A Love Story, Part 2

In 2009, I lived at 6407 Haney Drive, in East Austin, Texas. I had just transferred to Bedichek Middle School in South Austin after several years at Garcia Middle School in northeast Austin.

I then lived at 3707 Montrose Street, in the heart of Hyde Park in central Austin. It was the first time in my then 10 years of living in Austin to live on the west side of I35. At the end of 2011, I packed up all my belongings (and there were a lot of them then!) and drove across the country in a terrible relationship with a very unstable and selfish person. We landed in South Philadelphia at 1819 South Rosewood Street. That house became known to me and my roommates (the boyfriend left very shortly after arrival) as the House that Slants, as no room was square. It was like a fun-house, but not fun.

From Rosewood I went to my parents house at 7 Locust Lane, Salsbury Cove, Maine, and then to a little house, whose number I have forgotten, on Jordan Pond Road in Seal Harbor, Maine. That one I only stayed in for two months and after which I moved into my first proper apartment in Maine, The House That Floats, at 5 Lookout Way in Northeast Harbor, Maine. Several months later, I found a more permanent place at 8 Old Firehouse Lane in Northeast Harbor. I stayed there for a year, and I loved it very much: I just didn’t love the isolation of the town in winter, and my friends who lived across the parking lot from me were evicted due to a gallery taking over their house. Off we all went to Bar Harbor, they to Otter Creek, and me to 60 Main Street, the amazing apartment with the terrible roommates that was stacked on top of Sherman’s Bookstore.
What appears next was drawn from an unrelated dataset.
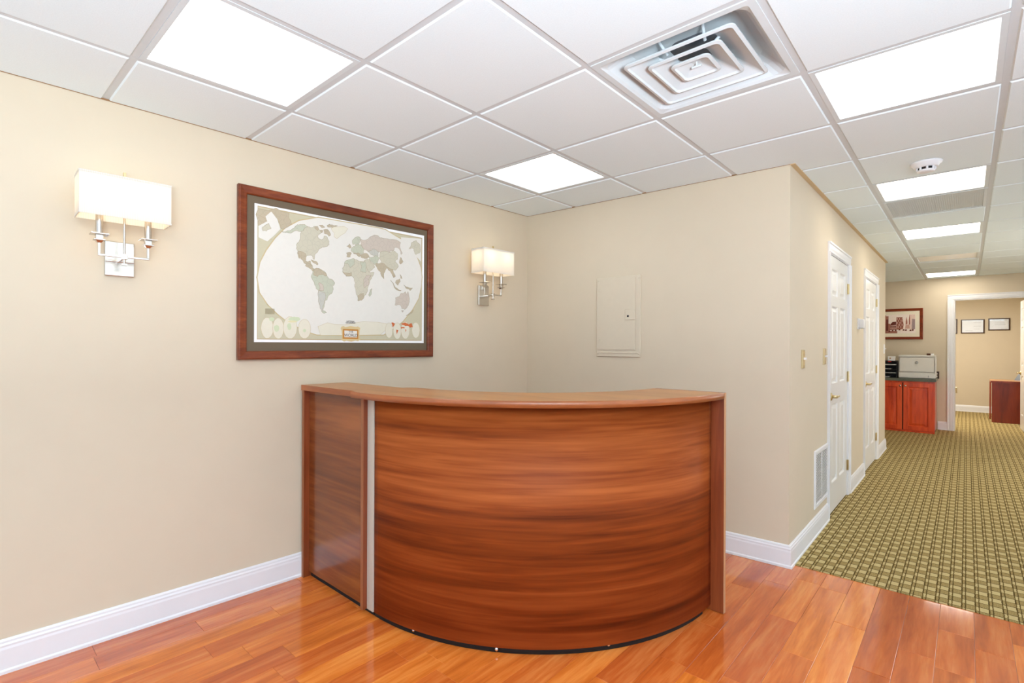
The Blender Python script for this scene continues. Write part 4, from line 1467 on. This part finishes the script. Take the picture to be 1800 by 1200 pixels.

I had an incredible third story bedroom that looked out over the whole town, but didn’t get along with a roommate with a drinking problem and boundary issues, and another roommate with a drug and drinking problem and boundary issues. So off I went to 201 Otter Creek Drive in Otter Creek, the no-man’s-land of Bar Harbor, to live at the beautiful house on 10 acres at the foothills of mountains, in the wind tunnel that is Otter Creek in winter, next to the Brown Family Farm. I heated the house with wood and named it Faerieland Farm. I left after the Love Story started, at the end of March.

In Austin, I lived at 415 Normandy Street, my friend Jackie’s fabulously funky, beautiful house that is decorated with Mexican and Syrian styles, and then moved to Jaguar Rose Cottage at 1700 Alameda Drive, where I sit now, typing this essay out. In front of my house is a Little Free Library, which I love, and on top of my roof is a flying pig.

Turns out, pigs do fly, and surprises do come, especially when we least expect them. Turns out, also, that love stories are not always easy stories. Sometimes they take extensive work, determination, forgiveness, love, and acceptance. Sometimes they put you through the ringer, and if you are very lucky, you are both left mostly whole on the other side. Sometimes you have to break up to realize what you were doing to mess it up. Sometimes, you are very lucky.

This move, the one that I am putting off by typing essays on the internet, is move #11 since 2009, if I am counting correctly. This move, though, to the funky house in the country, the one that hasn’t got a name yet, is one that is full of hope, love and possibility. We are both so excited to live in a space larger than 300 square feet, to have all of our things together and in one place, to have a garden, and a workshop, and a beautiful old bathtub, and a fireplace when it gets chilly. But I think the core of the excitement stems from understanding that we make this choice with eyes open, hands clasped, because each of us wants the other one to be happy, and we are happier when we are together.

I am going to get back to packing books into boxes, with the full knowledge that moving in Texas in late July is going to be really, really hot and sweaty. But then: home, love, family, peace, and quiet.